Friday, August 5, 2011

The small pebble

Often, in our walk of faith, it is not the large boulders that cause us the most problems but the small pebbles that get into our shoes and cause us so much grief. Large boulders, after all, are easy to see and thus easy to avoid.  Small pebbles are everywhere, though, and hardly noticed until they have worked their way into an already sensitive area where they then begin to cause much difficulty.

Tonight, my small pebble was a night out singing karaoke. I really wanted to go. It isn't often that I work a shift that will allow me to enjoy the whole night out, and I had been thinking about it all week. I don't have a lot of money, but I had set aside some of the tip money I received this week in order to pay for the drinks (karaoke takes place in a bar). I had a dress and shoes ready. My heart was set on it. Then, my husband reminded me that we don't have the money for it. That money I had saved would be better spent elsewhere.  It was like being doused very suddenly with icy cold water.
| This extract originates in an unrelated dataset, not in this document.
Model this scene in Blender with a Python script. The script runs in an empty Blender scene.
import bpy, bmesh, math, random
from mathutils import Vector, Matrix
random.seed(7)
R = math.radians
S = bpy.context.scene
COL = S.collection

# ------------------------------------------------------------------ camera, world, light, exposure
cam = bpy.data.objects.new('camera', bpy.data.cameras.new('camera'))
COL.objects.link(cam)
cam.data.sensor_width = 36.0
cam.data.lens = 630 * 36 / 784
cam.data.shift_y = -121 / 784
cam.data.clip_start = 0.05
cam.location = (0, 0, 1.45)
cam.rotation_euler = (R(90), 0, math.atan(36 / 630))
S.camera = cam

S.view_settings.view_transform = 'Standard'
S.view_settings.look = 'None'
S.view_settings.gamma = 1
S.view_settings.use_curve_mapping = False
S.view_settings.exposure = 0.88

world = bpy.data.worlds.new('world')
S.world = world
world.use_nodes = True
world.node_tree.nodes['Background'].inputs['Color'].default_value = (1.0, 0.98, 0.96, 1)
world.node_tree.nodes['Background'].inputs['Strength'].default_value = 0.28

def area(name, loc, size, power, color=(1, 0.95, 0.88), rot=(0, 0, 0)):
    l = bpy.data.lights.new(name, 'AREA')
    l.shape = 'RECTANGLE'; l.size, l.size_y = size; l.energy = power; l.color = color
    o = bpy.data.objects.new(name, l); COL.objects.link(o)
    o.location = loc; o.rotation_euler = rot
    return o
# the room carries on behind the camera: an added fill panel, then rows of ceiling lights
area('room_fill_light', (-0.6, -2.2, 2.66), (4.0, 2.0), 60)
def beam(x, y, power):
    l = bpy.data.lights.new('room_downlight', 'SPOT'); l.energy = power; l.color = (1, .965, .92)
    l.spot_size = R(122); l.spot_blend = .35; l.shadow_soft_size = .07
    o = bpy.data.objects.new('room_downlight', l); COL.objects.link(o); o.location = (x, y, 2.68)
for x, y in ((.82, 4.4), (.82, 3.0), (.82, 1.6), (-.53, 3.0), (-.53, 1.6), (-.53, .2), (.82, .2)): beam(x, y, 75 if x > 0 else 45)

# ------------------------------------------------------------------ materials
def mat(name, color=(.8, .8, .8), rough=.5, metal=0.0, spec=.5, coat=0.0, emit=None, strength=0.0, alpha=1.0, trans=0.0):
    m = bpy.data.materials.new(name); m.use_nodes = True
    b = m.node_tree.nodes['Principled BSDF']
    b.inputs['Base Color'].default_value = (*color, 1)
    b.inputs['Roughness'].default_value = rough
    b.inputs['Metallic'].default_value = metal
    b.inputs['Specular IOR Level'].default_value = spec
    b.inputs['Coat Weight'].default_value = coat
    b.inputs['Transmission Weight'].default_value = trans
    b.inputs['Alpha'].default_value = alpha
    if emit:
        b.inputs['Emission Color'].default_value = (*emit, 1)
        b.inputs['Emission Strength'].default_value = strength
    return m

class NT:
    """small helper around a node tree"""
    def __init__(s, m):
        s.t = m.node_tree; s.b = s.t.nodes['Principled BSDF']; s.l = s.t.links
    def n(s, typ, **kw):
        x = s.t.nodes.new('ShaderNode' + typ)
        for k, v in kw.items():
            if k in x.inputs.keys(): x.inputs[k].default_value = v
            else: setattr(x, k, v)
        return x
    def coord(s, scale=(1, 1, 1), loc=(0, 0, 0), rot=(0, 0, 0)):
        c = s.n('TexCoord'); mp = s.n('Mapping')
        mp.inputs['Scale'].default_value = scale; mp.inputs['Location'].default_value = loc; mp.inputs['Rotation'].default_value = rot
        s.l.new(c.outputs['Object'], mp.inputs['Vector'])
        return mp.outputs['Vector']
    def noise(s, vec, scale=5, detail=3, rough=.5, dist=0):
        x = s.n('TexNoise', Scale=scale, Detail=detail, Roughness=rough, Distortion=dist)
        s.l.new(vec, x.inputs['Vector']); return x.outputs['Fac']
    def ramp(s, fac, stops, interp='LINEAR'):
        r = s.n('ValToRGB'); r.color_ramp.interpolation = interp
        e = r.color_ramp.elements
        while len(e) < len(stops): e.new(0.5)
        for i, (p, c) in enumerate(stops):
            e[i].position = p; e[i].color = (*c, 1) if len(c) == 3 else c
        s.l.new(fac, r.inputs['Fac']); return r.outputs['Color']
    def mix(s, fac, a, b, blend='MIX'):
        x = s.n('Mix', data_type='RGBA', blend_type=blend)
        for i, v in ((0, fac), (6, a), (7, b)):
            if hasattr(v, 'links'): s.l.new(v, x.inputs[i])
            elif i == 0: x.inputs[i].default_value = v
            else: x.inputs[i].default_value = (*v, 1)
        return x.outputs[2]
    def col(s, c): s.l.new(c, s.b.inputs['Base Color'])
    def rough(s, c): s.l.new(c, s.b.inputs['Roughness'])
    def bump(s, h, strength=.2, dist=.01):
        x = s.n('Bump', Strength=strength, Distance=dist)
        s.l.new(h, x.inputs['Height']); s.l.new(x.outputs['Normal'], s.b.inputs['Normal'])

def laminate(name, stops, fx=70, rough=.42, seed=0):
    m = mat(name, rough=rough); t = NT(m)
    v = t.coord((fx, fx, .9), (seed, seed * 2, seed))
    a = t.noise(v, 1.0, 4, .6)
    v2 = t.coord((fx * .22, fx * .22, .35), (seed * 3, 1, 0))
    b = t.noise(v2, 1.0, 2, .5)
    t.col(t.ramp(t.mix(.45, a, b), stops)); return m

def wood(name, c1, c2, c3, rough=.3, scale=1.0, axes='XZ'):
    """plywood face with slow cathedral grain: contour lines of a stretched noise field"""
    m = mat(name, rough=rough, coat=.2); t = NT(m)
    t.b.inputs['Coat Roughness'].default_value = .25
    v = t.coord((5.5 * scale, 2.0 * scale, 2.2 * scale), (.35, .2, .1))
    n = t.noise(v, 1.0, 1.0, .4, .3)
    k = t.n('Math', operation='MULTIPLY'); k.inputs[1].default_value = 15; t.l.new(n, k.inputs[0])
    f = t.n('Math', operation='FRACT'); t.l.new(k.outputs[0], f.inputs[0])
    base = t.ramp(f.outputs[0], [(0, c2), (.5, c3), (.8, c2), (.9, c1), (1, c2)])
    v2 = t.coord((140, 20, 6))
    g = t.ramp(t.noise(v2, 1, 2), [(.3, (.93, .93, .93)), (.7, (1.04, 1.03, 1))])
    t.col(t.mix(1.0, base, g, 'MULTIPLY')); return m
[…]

This small pebble, a very tiny sliver of an infinitely tinier cross to bear, should have been easy. I should have been able to shrug it off, to give up that night to Jesus and be done with it. Yet it lodged in the tender, sore spots of my soul and caused me so much grief I couldn't even talk about it with my husband. It was a reminder of everything that's not going the way I planned it to be right now, and shook my confidence in a way the bigger problems hadn't really been able to do.

So, to help me get a handle on my problem, I turned to the Lord. I read today's Mass readings, searching for His words to me. The first reading was Moses reminding the Israelites of all that the Lord had already done for them and warning them, just before they were to enter into the promised land, to obey God or all that God had secured for them would be taken from them.  The psalms were a celebration of all the things that God has done for His people throughout the ages, of the victories He has secured for those who were faithful to Him.  The last passage, though, hit home. It was Jesus telling his disciples that anyone wishing to come after Him must be willing to take up the cross. God's answer to me and my whining was this: I am about to secure the victory for you. If you keep my commandments, and do not forget me, this victory will remain yours. In the meanwhile, pick up your cross and follow me. If you are not willing to deny yourself in the small things, how can I expect you to deny yourself in the larger things?